A Time Of Struggle

Ok so a little about me, I'm writing this as I hope it will help me through.

exactly 1 year ago on Fri my marriage ended- i had suspected there was someone else involved for some time & couldnt proove it. Anyway my partner went & i was devastated.

It was as I sat alone that night that I decided I was a failure- my life had ended- i took as many pills as I could find & waited for the end to come. The next thing I recall is the ambulance- the sirens, My children with me. My child had saved my life- my partner knew what had happened but I heard nothing untill the sunday. I was told he had found somewhere to live so lucky that a woman had taken him in with no cash etc..

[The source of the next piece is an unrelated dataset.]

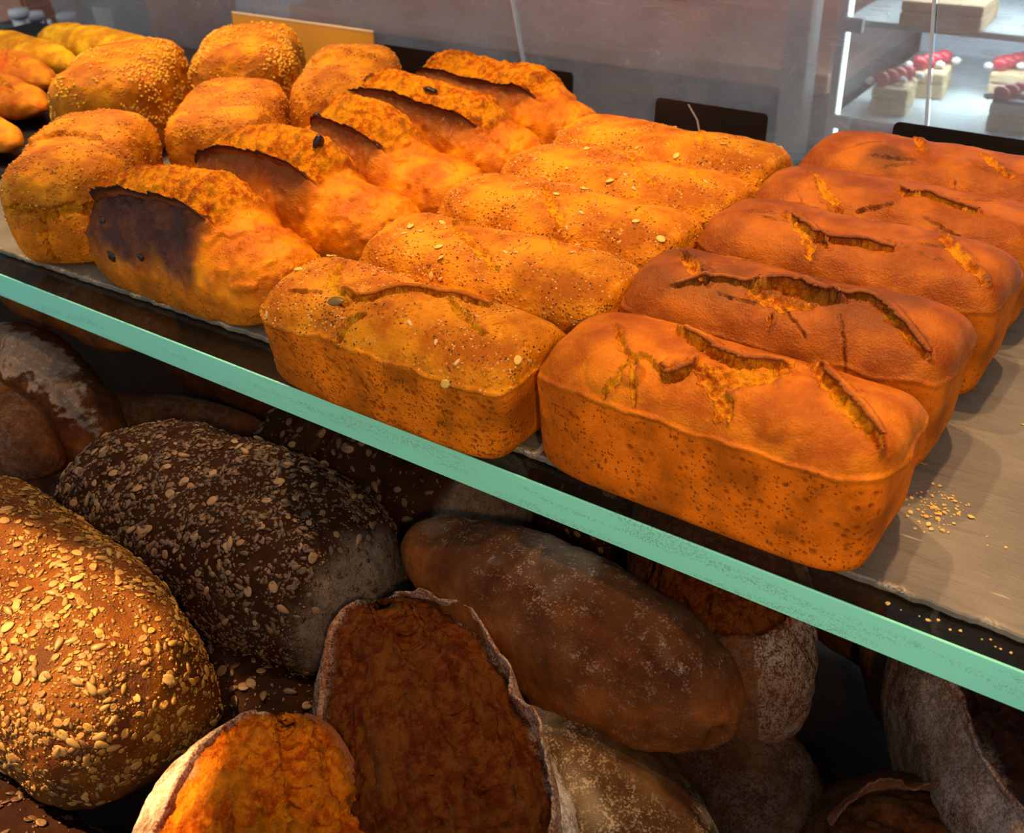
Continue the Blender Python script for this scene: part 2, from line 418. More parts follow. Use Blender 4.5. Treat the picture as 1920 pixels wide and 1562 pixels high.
# ---------------------------------------------------------------- bread builders
def line_field(P2, poly, ragged, seed):
    """distance to a polyline, fraction along it, signed side; P2 (n,2)"""
    Q = P2+ragged*np.stack([perlin(np.c_[P2*150, np.zeros(len(P2))], seed), perlin(np.c_[P2*150, np.ones(len(P2))*9.3], seed+1)], 1)
    Q = Q+.3*ragged*np.stack([perlin(np.c_[P2*420, np.zeros(len(P2))], seed+2), perlin(np.c_[P2*420, np.ones(len(P2))*9.3], seed+3)], 1)
    poly = np.array(poly, float)
    seg = np.linalg.norm(np.diff(poly, axis=0), axis=1); tot = seg.sum(); acc = 0
    best = np.full(len(P2), 9.); tt = np.zeros(len(P2)); sd = np.zeros(len(P2))
    for k in range(len(seg)):
        a, b = poly[k], poly[k+1]; ab = b-a
        u = np.clip(((Q-a)@ab)/(ab@ab), 0, 1)
        w = Q-a-u[:, None]*ab; d = np.linalg.norm(w, axis=1)
        c = ab[0]*w[:, 1]-ab[1]*w[:, 0]
        m = d < best
        best[m] = d[m]; tt[m] = (acc+u[m]*seg[k])/tot; sd[m] = np.sign(c[m]); 
        acc += seg[k]
    return best, tt, sd

def carve(b, cracks, mask, seed):
    """cracks: (polyline, half width, depth, lip, lip side)"""
    crk = np.zeros(len(b.V)); disp = np.zeros(len(b.V)); dark = np.zeros(len(b.V))
    P2 = b.V[:, :2]
    rough = fbm(b.V, 190, 3, seed+40)
    for k, (pl, w, dep, lip, side) in enumerate(cracks):
        d, t, sd = line_field(P2, pl, (.0042 if w > .0045 else .0026 if w > .002 else .0015), seed+k*5)
        ww = w*(.3+.7*np.sin(PI*np.clip(t*.96+.02, 0, 1))**.6)
        m = (1-ss(.8*ww, 1.02*ww, d))*mask
        prof = (1-ss(.5*ww, 1.12*ww, d))*mask*(1-.35*np.clip(d/ww, 0, 1)**2)
        # deeper under the raised lip, shallow on the far side
        asym = 1+.5*side*sd*np.clip(d/ww, 0, 1)
        disp += -1.1*dep*prof*np.clip(asym, .15, 2.)*(.75+.5*rough)
        disp += lip*np.exp(-((d-1.25*ww)/(.55*ww+.0012))**2)*mask*np.clip(.5+.5*side*sd, .08, 1)
        if w > .0019: crk = np.maximum(crk, m)
        else: dark = np.maximum(dark, .5*m)  # thin creases darkened in colour for the shade inside them
        dark = np.maximum(dark, .8*np.exp(-((d-1.22*ww)/(.0011+.1*ww))**2)*mask*np.clip(side*sd, 0, 1)*ss(-.3, .3, rough))
    disp += crk*(rough*.0016+.0012*fbm(b.V, 420, 2, seed+44))
    b.push(disp)
    return crk, dark

def pits(b, n, rmin, rmax, ok, seed):
    r = np.random.RandomState(seed); idx = np.where(ok)[0]
    kd = kdtree.KDTree(len(idx))
    for k, i in enumerate(idx): kd.insert(b.V[i], k)
    kd.balance()
    disp = np.zeros(len(b.V)); por = np.zeros(len(b.V))
    cl = fbm(b.V, 26, 2, seed+3)
    c = 0
    for i in r.permutation(idx)[:n*4]:
        if cl[i] < r.uniform(-.7, .35): continue
        rad = rmin+(rmax-rmin)*r.rand()**3
        for co, k, d in kd.find_range(b.V[i], rad*1.25):
            j = idx[k]; f = max(0, 1-(d/(rad*1.25))**2)
            disp[j] = min(disp[j], -rad*.9*f); por[j] = max(por[j], min(1, f*1.6))
        c += 1
        if c >= n: break
    b.push(disp)
    return por

def tin_loaf(name, label, cat, group, loc, rz, L, W, Hr, Hd, mat, seed, res, cracks, npits=0, rimz=.0018, wob=.003, tilt=(0, 0), nend=7, taper=.035, burn=.0, flaps=None, knobs=()):
    root = thing(name, label, cat, loc, (tilt[0], tilt[1], rz), group)
    y0 = W/2*(1-taper); r = .012
    a = np.linspace(-PI/2, 0, 8)
    sec = [(0, 0)]+[(y0-r+r*math.cos(t), r+r*math.sin(t)) for t in a]+[(W/2, Hr)]
    yy = W/2*np.cos(np.linspace(0, PI, 60))[1:-1]
    sec += [(y, Hr+(Hd-Hr)*(1-abs(2*y/W)**3.2)**.8) for y in yy]
    sec += [(-y, z) for y, z in sec[9:0:-1]]
    per = 2*(W+Hd)*.92
    nv = int(per/res); sec = resample(sec, nv, True)
    nu = int((L+Hd)/res)
    x, rr = end_profile(L/2, nend, nu, Hd/2)
    zc = .45*Hd
    G = np.zeros((nu, nv, 3)); G[..., 0] = x[:, None]; G[..., 1] = rr[:, None]*sec[None, :, 0]; G[..., 2] = zc+rr[:, None]*(sec[None, :, 1]-zc)
    # tin walls lean out at the two ends
    G[..., 0] *= 1-taper*.9*np.clip(1-G[..., 2]/Hr, 0, 1)
    b = Body(G)
    so = np.array([seed*3.17, seed*1.3, 0])
    rim = Hr+.0035*fbm(b.V*np.array([1, 1, 0])+so, 30, 3, seed)
    z = b.V[:, 2]
    top = ss(-.0018, .0012, z-rim+.0012*fbm(b.V+so, 160, 2, seed+1))
    low = ss(.0, .01, z)
    # undulating dome, soft walls
    b.push(top*(wob*fbm(b.V+so, 15, 2, seed+2)+.0005*fbm(b.V+so, 75, 3, seed+4))+(1-top)*low*.0012*fbm(b.V+so, 20, 3, seed+3))
    for kx, ky, kr, kh in knobs:
        d = np.hypot(b.V[:, 0]-kx, b.V[:, 1]-ky)/kr; b.push(top*kh*np.clip(1-d*d, 0, 1)**.7)
    lip = np.exp(-((z-rim-.0006)/.0014)**2)*(.6+.5*np.clip(fbm(b.V+so, 40, 3, seed+6), -.8, 1))
    b.push(np.clip(lip, 0, 2)*rimz)
    mask = ss(.0, .004, b.V[:, 2]-Hr+.004)
    crk, dark = carve(b, cracks, mask, seed*7+1)
    por = np.zeros(len(b.V))
    if npits:
        por = pits(b, npits, .0007, .0020, (b.V[:, 2] > .005) & (b.V[:, 2] < Hr-.006) & (b.N[:, 1] < -.3), seed)
    bn = np.clip(dark*.8+burn*ss(.05, .45, fbm(b.V+so, 13, 2, seed+9))*top*ss(Hd-.018, Hd, b.V[:, 2]), 0, 1)  # burn also carries the painted crease shade
    b.A = dict(top=top, crack=crk, burn=bn, flour=np.zeros(len(b.V)), pore=por)
    lab = np.where(crk > .5, 2, np.where(top > .5, 1, 0)).astype(float)
    split_body(b, lab, ['side_crust', 'top_crust', 'open_crumb'], [mat]*3, root)
    kd = None
    for k, h in (flaps or {}).items():
        pl, w, dep, lip_, side = cracks[k]
        if kd is None:
            ok = np.where((crk < .2) & (top > .8))[0]; kd = kdtree.KDTree(len(ok))
            for q, i in enumerate(ok): kd.insert((b.V[i, 0], b.V[i, 1], 0), q)
            kd.balance()
        C = resample(catmull(pl, 12, False), 70); tg = np.gradient(C, axis=0); tg /= np.linalg.norm(tg, axis=1)[:, None]
        nn = np.stack([-tg[:, 1], tg[:, 0]], 1)*side; s = np.linspace(0, 1, 70)
        ww = w*(.3+.7*np.sin(PI*np.clip(s*.96+.02, 0, 1))**.6)
        Q2 = C+nn*(ww*1.12)[:, None]
        P = b.V[ok[[kd.find((q[0], q[1], 0))[1] for q in Q2]]]
        kk = np.ones(5)/5; P = np.stack([np.convolve(np.pad(P[:, c], 2, 'edge'), kk, 'valid') for c in range(3)], 1); P[:, 2] -= .0006
        lean = np.c_[-nn*.85, np.full(70, .42)]; lean /= np.linalg.norm(lean, axis=1)[:, None]
        flap(root, P, lean, h*np.sin(PI*s)**.6, mat, seed*3+k, thick=.0024, rag=.6, burn=.75, name='crust_flap', topv=1.)
    return root, b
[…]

Of course I knew it was lies- what woman would take inm a strange man after 1 meeting. but he told a good tale & I listened over the coming months he was at work less but regular come to see me- taking me out, staying at the house going away for weekends & promising above all else that in the end he would be back with me & the kids.

He showed me proof of rental for his home & insisted I couldnt have the address because he didnt want problems. In the end his address was given to me by mistake, he admitted that he was now living with a woman & had moved from his rental home for financial reasons. He couldnt decide who he wanted me or the other woman?

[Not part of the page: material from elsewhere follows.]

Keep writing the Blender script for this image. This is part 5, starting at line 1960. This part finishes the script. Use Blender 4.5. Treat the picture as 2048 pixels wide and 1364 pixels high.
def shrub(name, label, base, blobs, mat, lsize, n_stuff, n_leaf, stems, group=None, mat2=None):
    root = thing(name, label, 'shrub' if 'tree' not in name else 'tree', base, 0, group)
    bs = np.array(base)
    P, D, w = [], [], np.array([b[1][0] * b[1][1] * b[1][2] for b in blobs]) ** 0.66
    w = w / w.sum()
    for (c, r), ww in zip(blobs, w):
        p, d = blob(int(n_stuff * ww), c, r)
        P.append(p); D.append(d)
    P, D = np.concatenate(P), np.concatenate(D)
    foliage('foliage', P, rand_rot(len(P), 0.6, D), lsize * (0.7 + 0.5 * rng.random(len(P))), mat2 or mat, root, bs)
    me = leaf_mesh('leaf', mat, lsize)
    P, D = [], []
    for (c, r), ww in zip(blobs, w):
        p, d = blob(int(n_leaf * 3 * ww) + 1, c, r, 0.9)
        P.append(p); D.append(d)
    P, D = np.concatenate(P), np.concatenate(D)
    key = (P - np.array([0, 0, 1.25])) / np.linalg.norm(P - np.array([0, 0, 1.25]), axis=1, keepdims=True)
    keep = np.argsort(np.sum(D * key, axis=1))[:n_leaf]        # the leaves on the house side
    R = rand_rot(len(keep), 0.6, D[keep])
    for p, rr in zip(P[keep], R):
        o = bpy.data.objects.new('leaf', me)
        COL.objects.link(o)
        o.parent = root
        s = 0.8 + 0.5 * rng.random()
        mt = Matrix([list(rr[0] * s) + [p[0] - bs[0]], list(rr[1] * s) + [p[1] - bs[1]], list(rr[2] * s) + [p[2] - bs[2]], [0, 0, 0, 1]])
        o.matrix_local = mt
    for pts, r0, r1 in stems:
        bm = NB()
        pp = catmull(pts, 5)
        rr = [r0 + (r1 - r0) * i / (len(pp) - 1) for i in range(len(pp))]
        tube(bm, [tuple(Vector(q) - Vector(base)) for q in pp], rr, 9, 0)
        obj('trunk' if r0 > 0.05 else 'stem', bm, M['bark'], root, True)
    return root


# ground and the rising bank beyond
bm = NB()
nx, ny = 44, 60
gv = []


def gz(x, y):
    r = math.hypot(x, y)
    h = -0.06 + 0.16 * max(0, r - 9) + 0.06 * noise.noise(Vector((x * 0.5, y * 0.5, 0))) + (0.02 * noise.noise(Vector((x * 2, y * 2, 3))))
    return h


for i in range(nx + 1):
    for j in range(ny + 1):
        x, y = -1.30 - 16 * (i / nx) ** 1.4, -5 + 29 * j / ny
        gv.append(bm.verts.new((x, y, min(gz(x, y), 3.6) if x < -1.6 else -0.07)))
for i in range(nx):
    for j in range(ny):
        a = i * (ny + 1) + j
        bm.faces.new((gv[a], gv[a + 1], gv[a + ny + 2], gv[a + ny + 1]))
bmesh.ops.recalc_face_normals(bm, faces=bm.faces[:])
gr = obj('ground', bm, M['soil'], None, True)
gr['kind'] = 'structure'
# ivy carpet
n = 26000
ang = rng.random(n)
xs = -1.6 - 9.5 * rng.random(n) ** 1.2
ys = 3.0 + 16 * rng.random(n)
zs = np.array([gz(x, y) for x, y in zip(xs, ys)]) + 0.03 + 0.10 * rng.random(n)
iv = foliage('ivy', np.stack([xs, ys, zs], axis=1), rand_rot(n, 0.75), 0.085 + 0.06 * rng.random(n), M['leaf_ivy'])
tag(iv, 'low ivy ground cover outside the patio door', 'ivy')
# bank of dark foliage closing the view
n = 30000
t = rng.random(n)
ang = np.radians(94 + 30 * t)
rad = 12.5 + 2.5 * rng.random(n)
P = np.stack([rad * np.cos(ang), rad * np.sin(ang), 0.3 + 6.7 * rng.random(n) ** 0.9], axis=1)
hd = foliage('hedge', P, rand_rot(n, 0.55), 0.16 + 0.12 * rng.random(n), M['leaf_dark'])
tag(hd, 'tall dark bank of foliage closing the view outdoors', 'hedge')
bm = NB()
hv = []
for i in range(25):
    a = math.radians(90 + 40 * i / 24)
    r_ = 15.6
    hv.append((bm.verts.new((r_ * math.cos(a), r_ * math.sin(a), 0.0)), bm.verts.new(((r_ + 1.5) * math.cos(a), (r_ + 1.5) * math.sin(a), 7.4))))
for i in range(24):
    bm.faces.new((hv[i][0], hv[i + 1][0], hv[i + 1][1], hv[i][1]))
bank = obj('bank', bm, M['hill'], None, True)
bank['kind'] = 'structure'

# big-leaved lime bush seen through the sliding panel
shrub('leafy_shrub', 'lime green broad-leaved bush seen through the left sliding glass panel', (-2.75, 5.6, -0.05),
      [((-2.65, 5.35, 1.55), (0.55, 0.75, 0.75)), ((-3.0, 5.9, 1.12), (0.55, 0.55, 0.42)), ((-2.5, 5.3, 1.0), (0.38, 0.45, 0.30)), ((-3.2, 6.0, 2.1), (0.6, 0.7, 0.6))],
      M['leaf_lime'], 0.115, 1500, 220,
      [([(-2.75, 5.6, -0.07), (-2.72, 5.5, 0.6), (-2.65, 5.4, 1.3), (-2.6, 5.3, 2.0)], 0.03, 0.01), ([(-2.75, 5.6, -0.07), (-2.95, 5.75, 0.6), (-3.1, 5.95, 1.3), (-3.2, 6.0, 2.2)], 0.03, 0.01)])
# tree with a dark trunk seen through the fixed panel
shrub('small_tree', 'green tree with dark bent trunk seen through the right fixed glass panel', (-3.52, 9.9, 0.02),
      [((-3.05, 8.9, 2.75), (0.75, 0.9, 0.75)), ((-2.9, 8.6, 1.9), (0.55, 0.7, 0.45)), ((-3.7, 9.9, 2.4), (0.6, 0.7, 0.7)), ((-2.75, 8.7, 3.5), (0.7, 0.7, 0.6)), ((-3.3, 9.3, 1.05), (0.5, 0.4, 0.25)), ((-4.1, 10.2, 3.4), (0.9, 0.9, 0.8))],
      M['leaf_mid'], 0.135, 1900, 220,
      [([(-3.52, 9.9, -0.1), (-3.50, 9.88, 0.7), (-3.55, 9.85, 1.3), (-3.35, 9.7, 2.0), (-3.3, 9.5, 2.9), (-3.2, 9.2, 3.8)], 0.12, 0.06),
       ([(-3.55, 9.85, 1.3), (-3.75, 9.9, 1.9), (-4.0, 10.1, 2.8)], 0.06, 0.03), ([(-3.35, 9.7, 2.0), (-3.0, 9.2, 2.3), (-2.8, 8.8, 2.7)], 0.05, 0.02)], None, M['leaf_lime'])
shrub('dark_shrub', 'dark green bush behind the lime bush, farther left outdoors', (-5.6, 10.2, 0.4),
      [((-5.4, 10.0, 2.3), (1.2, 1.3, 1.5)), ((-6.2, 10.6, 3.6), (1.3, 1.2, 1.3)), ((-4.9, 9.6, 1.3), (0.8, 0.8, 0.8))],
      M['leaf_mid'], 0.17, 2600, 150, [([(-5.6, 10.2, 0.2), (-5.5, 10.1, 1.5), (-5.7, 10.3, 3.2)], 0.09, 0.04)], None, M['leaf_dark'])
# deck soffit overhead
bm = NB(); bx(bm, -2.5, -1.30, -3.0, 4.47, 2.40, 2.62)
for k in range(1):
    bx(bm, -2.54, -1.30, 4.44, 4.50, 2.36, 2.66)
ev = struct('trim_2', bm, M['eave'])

He kept insisting that they had seperate rooms- but that they indeed had a sexual relationship. He promised that all would be well in the end.

so just before the new year something was said to me that made me suspiscious so I went to the address & met the other woman. He had infact been seeing her for over 2 years & had moved out to live with her- she didnt know he had been seeing me- she thought he had no contact with me whatsoever.

I found out so many things that made me realise that this wasnt the man I knew & loved- he had stolen over £7000 from friends & family & had lost his job- he had nothing except this woman left.

I couldnt speak to him or even look at him. so since then I have had to change my number as the other woman got it & text abuse & threats to me. over 200 texts in a short time.

So I thought life was over untill recently I met a new man who seemed to be perfect- i should no there is no such thing, he told me he thought I was great & that he had been alone for so long he couldnt believe how lucky he was to have found me. we spoke every day for hours on end & then we finally got together, we seemed to get on so well & he was so loving that I let myself believe him & gave in to my needs, after this we seemed to be together everyday. but 5 days later he text me to say that we were moving to fast & wanted to back off- he didnt want to see me for a few days.He told me not to worry he wanted to be my partner but that we were going to fast.

No explanation just that having thought about it we were rushing into things- he had told me he cared for me, wanted to be with me Had asked me if  i wanted to stay at his house & if maybe he could stay at mine. Said that he missed me when I wasnt with him etc.. I was stupid to believe it but feel so alone. Anyway had visits from my ex in laws all weekend who acted as if I was still married to their son & that all was fine, then this text & now it is the anniversary of our split- overall I just feel that my life is over. I dont think I will ever be happy again as the wotld is full of ***** who lie & cheat their way to you affections.

thanks for reading & if no-one minds i'm going to pop back everyday to jot a few things down.